In any case, important organizations like the Panamanian Society of Engineers and Architects (SPIA) and the Chamber of Commerce have demanded that ETESA be put back in order, with various recommendations about how that should be done. Changes in the ETESA contracting system are suggested in most of the offered remedies.

One of the complaints that Barría had lodged, echoed by some of the business critics, is that ETESA has to go through government contracting procedures and these are too slow. But in 2015, a decision to move away from primary reliance on hydroelectric power in the direction of gas-fueled electricity generation was jammed through in just a few days. That contract, set to go into effect next year, was made without any real opportunity for environmentalists or others to object to its carbon emission and thus climate change implications. Competing bidders also complained about the almost nil evaluation process — three days to evaluate 27 offers. The winner there? Gas Natural del Atlantico (GNA) got a 10-year contract to generate 350 megawatts of power to be distributed through ETESA. And who is GSA? It’s a partnership between the US-based AES and Grupo Motta. At the time Iván Barría denied that there was any conflict of interest involved in his brother being VP of Grupo Motta.

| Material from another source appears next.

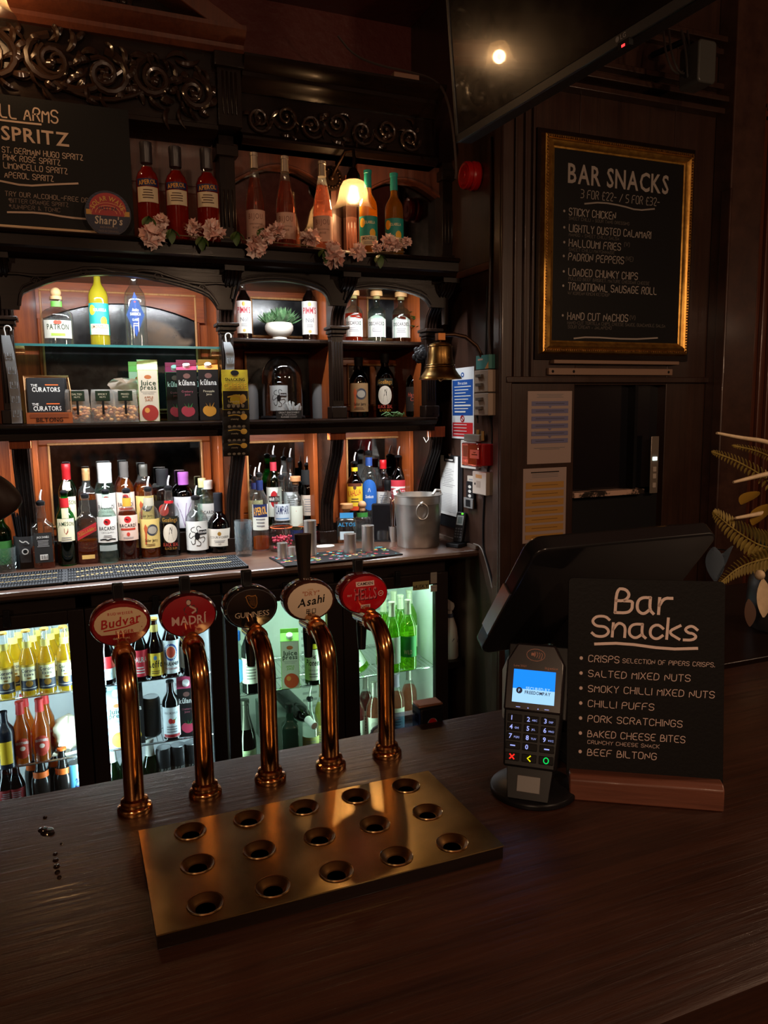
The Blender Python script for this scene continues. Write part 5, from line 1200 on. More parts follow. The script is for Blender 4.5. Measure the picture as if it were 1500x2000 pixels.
# spray bottle on a ledge beyond the fridge, soda gun in its holder
p = at(878, 1283, Y=3.05)
sb = thing('spray_bottle', 'white trigger spray bottle in the dark gap beside the wine fridge', 'spray bottle', (p.x, 3.05, p.z), R_(20))
WPL = P((.50, .44, .40), .5)
m = MB(); m.sweep([(0, 0), (.038, 0), (.041, .006), (.040, .09), (.034, .14), (.020, .185), (.016, .192)], WPL, seg=24); m.build('bottle_body', sb)
m = MB(); m.sweep([(.018, .186), (.018, .206)], P((.05, .06, .10), .5), seg=20); m.build('collar', sb)
m = MB(); m.sweep([(.013, .204), (.012, .222)], WPL, seg=14); m.prism([(-.030, .255), (-.022, .232), (-.012, .222), (.014, .218), (.026, .236), (.020, .252), (-.020, .278), (-.036, .268)], -.011, .011, WPL, 'xz'); m.build('trigger_head', sb, bevel=.003)
A = Art(); A.poly([(-.022, .085), (.012, .075), (.016, .088), (-.014, .098)], P((.03, .04, .07), .5)); m = MB(); A.emit(m, on_round(.0406), .0008, .0001)
m.build('print', sb, fix=False)
m = MB(); m.box(1.478, SX - .003, 2.98, 3.40, p.z - .03, p.z, DARK); tag(m.build('ledge', off=(1.54, 3.1, p.z - .03)), 'dark ledge between fridge and wall under the spray bottle', 'ledge')
c = at(835, 1398, Y=1.20)
sg_ = thing('soda_gun', 'clear soda gun in a black holder with round logo at the counter edge', 'soda gun', (c.x, 1.19, c.z))
so = (c.x, 1.19, c.z)
m = MB(); m.box(-.022, .022, -.010, .03, -.030, .022, BLACK); m.box(-.024, .024, -.006, .026, .022, .027, P((.35, .17, .10), .35, .6)); m.build('holder', sg_, bevel=.004)
A = Art(); A.oval(0, -.006, .0095, .0095, P('8a8f98', .5)); A.poly([(-.0088, -.004), (-.0045, .0022), (0, .0032), (.0045, .0022), (.0088, -.004), (0, -.0055)], RED); A.poly([(-.0088, -.008), (0, -.0065), (.0088, -.008), (.0045, -.0142), (0, -.0152), (-.0045, -.0142)], NAVY); A.text('pepsi', 0, -.0075, .003, K, .012, True)
m = MB(); A.emit(m, lambda u, v, k: (u, -.0102 - k, v), .0003, .0001); m.build('emblem', sg_, fix=False)
m = MB(); m.box(-.085, -.022, -.004, .022, -.012, .012, G('a8bcd8', 2.0, .1)); m.tube([(-.075, .008, 0), (-.10, .01, -.012), (-.115, .012, -.04), (-.12, .012, -.08)], .009, P('3a4450', .4), 10); m.build('gun_body', sg_, bevel=.004)
m = MB(); m.box(c.x - .03, c.x + .03, CB - .004, CB + .012, BT - .05, c.z - .026, BLACK)
m.build('clip', sg_, so)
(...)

Panama has no general conflict of interest law. National and international anti-corruption groups have been advocating one for many years.

President Varela has announced an audit of ETESA management decisions. Apart from that the National Public Services Authority (ASEP) says that it will hire an independent investigator to assign blame and recommend solutions in the wake of the power outages. And the president urges the public to conserve energy and show some patience in the several weeks that he expects it to take for the damages from the two blackouts to be repaired.